>> Begin
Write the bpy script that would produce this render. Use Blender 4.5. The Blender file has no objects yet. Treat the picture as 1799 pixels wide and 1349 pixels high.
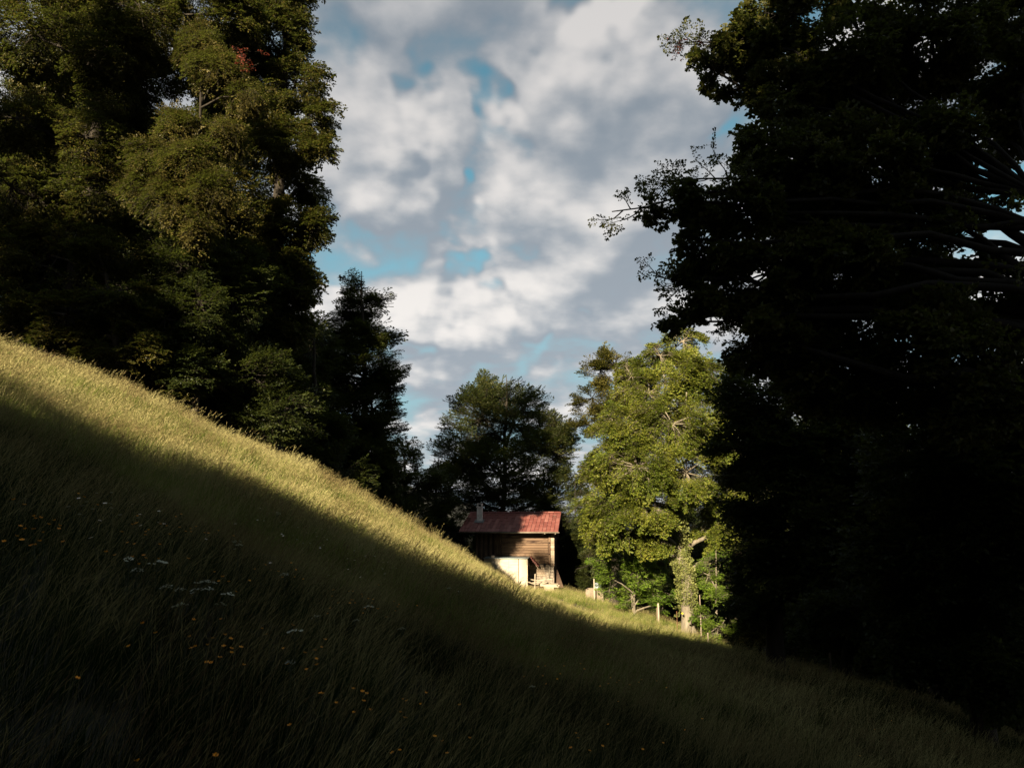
import bpy, math, time
import numpy as np
from mathutils import Vector, Matrix

T0 = time.time()
sc = bpy.context.scene
col = sc.collection
R = math.radians

# ------------------------------------------------------------------ camera
W0, H0, F0 = 1799.0, 1349.0, 1400.0          # pixel frame of the photograph, focal length in pixels
PITCH = math.atan((905 - H0 / 2) / F0)
cam_data = bpy.data.cameras.new('camera')
cam = bpy.data.objects.new('camera', cam_data)
col.objects.link(cam)
cam_data.sensor_width = 36.0
cam_data.lens = 36.0 * F0 / W0
cam_data.clip_start = 0.05
cam_data.clip_end = 3000
cam.location = (0, 0, 0)
cam.rotation_euler = (R(90) + PITCH, 0, 0)
sc.camera = cam

# ------------------------------------------------------------------ sun, exposure
SUN_AZ, SUN_EL = R(20), R(22)                # low evening sun behind the camera's left shoulder
to_sun = np.array([-math.sin(SUN_AZ) * math.cos(SUN_EL), -math.cos(SUN_AZ) * math.cos(SUN_EL), math.sin(SUN_EL)])
sd = bpy.data.lights.new('sun', 'SUN')
sd.energy = 5.0
sd.angle = R(0.5)
sd.color = (1.0, 0.83, 0.58)
sun = bpy.data.objects.new('sun', sd)
col.objects.link(sun)
sun.rotation_euler = Vector(to_sun).to_track_quat('Z', 'Y').to_euler()
sun.location = (0, 0, 60)
EXPO = 2.45
vs = sc.view_settings
vs.view_transform = 'Standard'
vs.look = 'None'
vs.exposure = EXPO
vs.gamma = 1.0
vs.use_curve_mapping = False
sc.cycles.use_denoising = True
try:
    sc.cycles.denoiser = 'OPENIMAGEDENOISE'
    sc.cycles.denoising_input_passes = 'RGB_ALBEDO_NORMAL'
except Exception:
    pass
sc.cycles.max_bounces = 4
sc.cycles.diffuse_bounces = 2
sc.cycles.glossy_bounces = 1
sc.cycles.transmission_bounces = 2
sc.cycles.transparent_max_bounces = 4
sc.cycles.sample_clamp_indirect = 3.0

CP, SP = math.cos(PITCH), math.sin(PITCH)


def ray(px, py):
    x = (px - W0 / 2) / F0
    u = -(py - H0 / 2) / F0
    return np.array([x, CP - u * SP, SP + u * CP])


def at(px, py, depth):
    d = ray(px, py)
    return d * (depth / d[1])


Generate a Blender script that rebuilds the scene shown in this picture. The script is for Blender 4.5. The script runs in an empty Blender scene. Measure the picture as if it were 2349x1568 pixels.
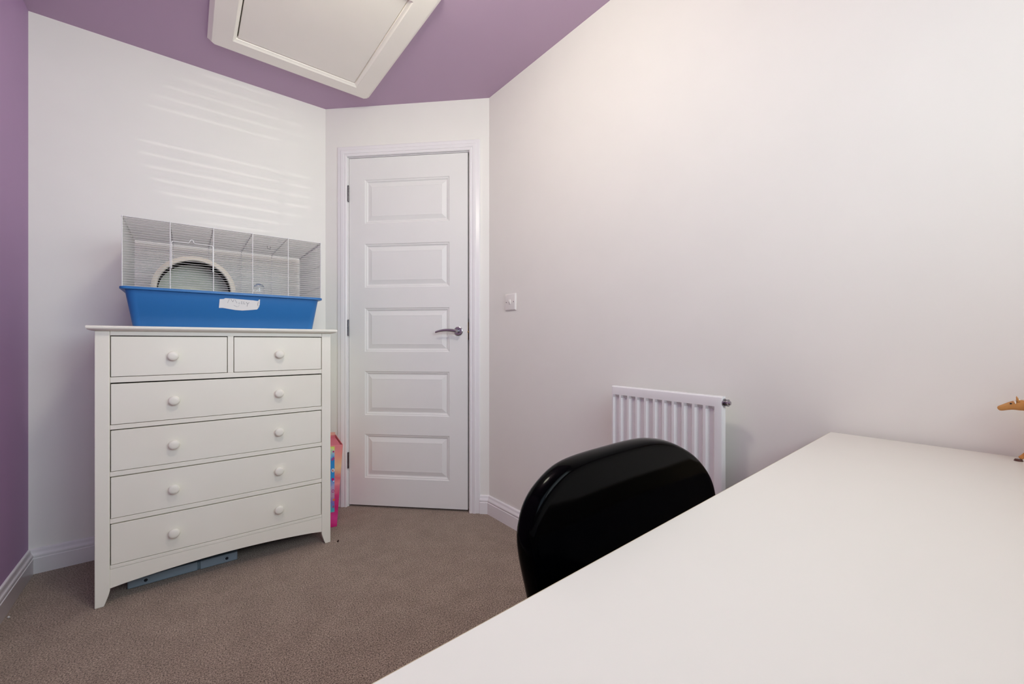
>> End
What needs to be done:
Check each line of the data above for the word "script" and say how many lines have it. Give the number alone.

Answer to this task:
2